▶ **WRITTEN PROBLEM**
All of the data needs to be repeated exactly.

▶ **GIVEN DATA**
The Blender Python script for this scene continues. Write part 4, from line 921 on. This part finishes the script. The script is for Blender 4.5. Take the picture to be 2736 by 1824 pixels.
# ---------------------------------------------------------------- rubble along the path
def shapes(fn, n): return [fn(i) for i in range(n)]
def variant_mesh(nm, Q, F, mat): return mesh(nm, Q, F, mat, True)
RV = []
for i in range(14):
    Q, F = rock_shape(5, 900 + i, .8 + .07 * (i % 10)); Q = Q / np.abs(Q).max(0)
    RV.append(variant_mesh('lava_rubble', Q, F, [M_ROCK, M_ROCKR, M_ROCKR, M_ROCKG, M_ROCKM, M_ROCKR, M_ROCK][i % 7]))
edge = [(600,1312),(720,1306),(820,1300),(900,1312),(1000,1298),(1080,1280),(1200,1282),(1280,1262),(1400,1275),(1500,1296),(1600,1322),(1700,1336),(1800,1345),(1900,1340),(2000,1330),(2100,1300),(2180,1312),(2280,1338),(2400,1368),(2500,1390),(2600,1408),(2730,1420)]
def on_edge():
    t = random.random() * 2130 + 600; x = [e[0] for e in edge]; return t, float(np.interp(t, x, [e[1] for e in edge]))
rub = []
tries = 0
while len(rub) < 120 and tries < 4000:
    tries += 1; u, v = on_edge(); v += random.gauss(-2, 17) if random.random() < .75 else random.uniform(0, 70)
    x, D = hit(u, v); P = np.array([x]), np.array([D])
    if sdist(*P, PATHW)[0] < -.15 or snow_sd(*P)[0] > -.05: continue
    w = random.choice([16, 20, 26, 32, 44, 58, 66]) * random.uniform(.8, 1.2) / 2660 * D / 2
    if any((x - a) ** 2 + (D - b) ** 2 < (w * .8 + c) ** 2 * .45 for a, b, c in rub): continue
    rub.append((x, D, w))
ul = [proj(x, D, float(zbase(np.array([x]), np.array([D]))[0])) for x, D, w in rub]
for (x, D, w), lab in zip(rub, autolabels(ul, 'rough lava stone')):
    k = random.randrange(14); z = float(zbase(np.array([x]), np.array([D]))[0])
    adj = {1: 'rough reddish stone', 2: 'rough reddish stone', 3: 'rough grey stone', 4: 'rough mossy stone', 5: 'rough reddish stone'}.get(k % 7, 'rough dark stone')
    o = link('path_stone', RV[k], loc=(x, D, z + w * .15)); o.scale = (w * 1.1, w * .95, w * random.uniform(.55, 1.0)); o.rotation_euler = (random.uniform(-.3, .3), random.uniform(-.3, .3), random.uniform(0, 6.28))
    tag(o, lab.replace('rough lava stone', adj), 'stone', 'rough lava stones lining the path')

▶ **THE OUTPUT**
The Blender Python script for this scene continues. Write part 4, from line 921 on. This part finishes the script. The script is for Blender 4.5. Take the picture to be 2736 by 1824 pixels.
# ---------------------------------------------------------------- rubble along the path
def shapes(fn, n): return [fn(i) for i in range(n)]
def variant_mesh(nm, Q, F, mat): return mesh(nm, Q, F, mat, True)
RV = []
for i in range(14):
    Q, F = rock_shape(5, 900 + i, .8 + .07 * (i % 10)); Q = Q / np.abs(Q).max(0)
    RV.append(variant_mesh('lava_rubble', Q, F, [M_ROCK, M_ROCKR, M_ROCKR, M_ROCKG, M_ROCKM, M_ROCKR, M_ROCK][i % 7]))
edge = [(600,1312),(720,1306),(820,1300),(900,1312),(1000,1298),(1080,1280),(1200,1282),(1280,1262),(1400,1275),(1500,1296),(1600,1322),(1700,1336),(1800,1345),(1900,1340),(2000,1330),(2100,1300),(2180,1312),(2280,1338),(2400,1368),(2500,1390),(2600,1408),(2730,1420)]
def on_edge():
    t = random.random() * 2130 + 600; x = [e[0] for e in edge]; return t, float(np.interp(t, x, [e[1] for e in edge]))
rub = []
tries = 0
while len(rub) < 120 and tries < 4000:
    tries += 1; u, v = on_edge(); v += random.gauss(-2, 17) if random.random() < .75 else random.uniform(0, 70)
    x, D = hit(u, v); P = np.array([x]), np.array([D])
    if sdist(*P, PATHW)[0] < -.15 or snow_sd(*P)[0] > -.05: continue
    w = random.choice([16, 20, 26, 32, 44, 58, 66]) * random.uniform(.8, 1.2) / 2660 * D / 2
    if any((x - a) ** 2 + (D - b) ** 2 < (w * .8 + c) ** 2 * .45 for a, b, c in rub): continue
    rub.append((x, D, w))
ul = [proj(x, D, float(zbase(np.array([x]), np.array([D]))[0])) for x, D, w in rub]
for (x, D, w), lab in zip(rub, autolabels(ul, 'rough lava stone')):
    k = random.randrange(14); z = float(zbase(np.array([x]), np.array([D]))[0])
    adj = {1: 'rough reddish stone', 2: 'rough reddish stone', 3: 'rough grey stone', 4: 'rough mossy stone', 5: 'rough reddish stone'}.get(k % 7, 'rough dark stone')
    o = link('path_stone', RV[k], loc=(x, D, z + w * .15)); o.scale = (w * 1.1, w * .95, w * random.uniform(.55, 1.0)); o.rotation_euler = (random.uniform(-.3, .3), random.uniform(-.3, .3), random.uniform(0, 6.28))
    tag(o, lab.replace('rough lava stone', adj), 'stone', 'rough lava stones lining the path')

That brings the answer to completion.